Strap it where the bevel gear is and the balance point won't be too far off.
The inside of the knee is a great place for chip storage when people use air guns :nutter:
Inside the knee the parts that need to be cleaned are the bevel gears, forget the rest and your hands will thank you. Those pesky fines from endmilling hurt. Sand paper for removal.
If the knee is removed be sure to keep track of the plug for the knee clamp. It is easy to forget to install that part
at assembly.......been there done that.
Way damage.......really not a problem.
Damage to a DRO, that is a problem especially if it is an older unit. Some of the units that had glass scales had a plate to secure the reader to prevent damage during install. Without that you need a way to keep the reader and the wires secure.
DRO is only on table and saddle?

If the table is removed it is easy to check the oil delivery at the ports. Wipe things down and give it a pump. Look for simultaneous flow at all table way ports and the same volume. If any ports have a lazy flow that resistance fitting may be plugged.
If six out of eight resistance fittings are plugged the rate of flow out of the remaining two fittings will not increase. The time duration of the flow will increase until the flow pressure provided by the pump is zero.

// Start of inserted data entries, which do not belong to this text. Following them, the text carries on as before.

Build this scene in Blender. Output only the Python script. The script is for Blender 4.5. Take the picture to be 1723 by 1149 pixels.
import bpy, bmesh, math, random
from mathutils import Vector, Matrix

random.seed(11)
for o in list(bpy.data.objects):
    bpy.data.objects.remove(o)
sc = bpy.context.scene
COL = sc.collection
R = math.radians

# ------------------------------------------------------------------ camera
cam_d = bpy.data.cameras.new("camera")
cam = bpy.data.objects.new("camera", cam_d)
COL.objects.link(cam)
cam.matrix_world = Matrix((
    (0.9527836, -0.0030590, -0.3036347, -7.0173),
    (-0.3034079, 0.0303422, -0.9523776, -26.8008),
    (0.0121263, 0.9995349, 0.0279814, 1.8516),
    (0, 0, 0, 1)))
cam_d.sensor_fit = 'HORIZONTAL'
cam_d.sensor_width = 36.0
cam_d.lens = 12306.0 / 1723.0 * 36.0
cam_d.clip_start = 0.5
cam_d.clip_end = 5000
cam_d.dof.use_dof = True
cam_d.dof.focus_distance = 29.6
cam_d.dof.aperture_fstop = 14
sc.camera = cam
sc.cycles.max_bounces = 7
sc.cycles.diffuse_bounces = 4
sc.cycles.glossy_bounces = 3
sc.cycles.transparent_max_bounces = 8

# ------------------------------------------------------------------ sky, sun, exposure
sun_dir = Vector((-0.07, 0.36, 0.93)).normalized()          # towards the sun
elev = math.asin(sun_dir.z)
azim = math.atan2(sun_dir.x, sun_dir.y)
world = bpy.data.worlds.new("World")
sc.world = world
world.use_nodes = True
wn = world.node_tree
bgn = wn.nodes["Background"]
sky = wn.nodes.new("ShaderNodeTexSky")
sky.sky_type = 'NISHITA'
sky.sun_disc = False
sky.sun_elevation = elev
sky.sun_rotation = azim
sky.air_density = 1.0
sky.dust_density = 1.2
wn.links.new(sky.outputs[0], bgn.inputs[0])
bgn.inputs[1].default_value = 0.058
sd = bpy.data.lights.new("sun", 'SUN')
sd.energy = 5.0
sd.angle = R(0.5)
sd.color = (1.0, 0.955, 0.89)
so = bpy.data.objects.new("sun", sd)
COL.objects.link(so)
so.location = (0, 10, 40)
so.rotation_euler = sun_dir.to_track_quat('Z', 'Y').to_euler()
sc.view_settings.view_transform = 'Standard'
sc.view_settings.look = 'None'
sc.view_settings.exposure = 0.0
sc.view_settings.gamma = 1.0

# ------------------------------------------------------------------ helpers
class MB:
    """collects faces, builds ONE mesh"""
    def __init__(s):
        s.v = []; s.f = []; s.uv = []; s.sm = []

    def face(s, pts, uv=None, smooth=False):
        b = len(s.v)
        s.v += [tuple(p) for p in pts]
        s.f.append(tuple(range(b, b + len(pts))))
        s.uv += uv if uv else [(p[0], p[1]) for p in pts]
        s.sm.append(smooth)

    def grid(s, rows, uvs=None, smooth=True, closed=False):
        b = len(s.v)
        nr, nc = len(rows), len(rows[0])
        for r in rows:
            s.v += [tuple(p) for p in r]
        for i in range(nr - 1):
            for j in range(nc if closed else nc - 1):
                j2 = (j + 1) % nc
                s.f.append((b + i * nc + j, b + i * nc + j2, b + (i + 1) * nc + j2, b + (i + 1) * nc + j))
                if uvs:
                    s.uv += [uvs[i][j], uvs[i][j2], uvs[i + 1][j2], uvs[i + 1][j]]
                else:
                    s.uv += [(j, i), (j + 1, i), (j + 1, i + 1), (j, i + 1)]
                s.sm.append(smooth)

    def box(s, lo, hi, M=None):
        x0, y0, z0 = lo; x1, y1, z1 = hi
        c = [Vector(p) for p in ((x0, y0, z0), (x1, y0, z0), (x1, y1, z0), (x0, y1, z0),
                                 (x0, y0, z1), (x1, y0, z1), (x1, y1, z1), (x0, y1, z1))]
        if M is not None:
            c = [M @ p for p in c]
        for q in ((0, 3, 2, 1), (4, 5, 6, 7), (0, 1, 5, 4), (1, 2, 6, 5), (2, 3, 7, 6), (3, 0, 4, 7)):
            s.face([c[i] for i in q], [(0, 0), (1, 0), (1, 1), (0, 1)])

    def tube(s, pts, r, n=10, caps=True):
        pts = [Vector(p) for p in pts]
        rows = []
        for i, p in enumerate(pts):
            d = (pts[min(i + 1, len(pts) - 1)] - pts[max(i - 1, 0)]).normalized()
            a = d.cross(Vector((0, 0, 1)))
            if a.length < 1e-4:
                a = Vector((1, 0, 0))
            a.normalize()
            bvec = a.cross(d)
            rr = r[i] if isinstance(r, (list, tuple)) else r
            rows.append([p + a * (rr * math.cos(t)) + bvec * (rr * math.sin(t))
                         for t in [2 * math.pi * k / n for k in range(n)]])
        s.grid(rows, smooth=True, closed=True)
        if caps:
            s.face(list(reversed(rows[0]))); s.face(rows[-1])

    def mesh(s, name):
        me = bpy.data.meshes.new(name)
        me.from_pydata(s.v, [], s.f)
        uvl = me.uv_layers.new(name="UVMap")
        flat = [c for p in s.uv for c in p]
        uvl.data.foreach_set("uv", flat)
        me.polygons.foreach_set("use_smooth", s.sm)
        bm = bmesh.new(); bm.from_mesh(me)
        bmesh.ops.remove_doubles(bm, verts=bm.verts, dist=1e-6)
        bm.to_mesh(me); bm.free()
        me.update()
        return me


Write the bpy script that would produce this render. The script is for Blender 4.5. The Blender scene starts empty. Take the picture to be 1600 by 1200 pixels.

If the knee is to be removed move it to the center of travel where the gib may be a little loose. Back off the gib screw then drop the knee a little.
Repeat until the gib is out. Lowering the knee puts an upward pressure on the gib. Using the only gib screw to extract the gib sometimes damages the screw head.
When installing the knee gib raising the knee helps to slide the gib home. Shake the knee a little to help it along. Plenty of oil on the ways and both sides of the gib.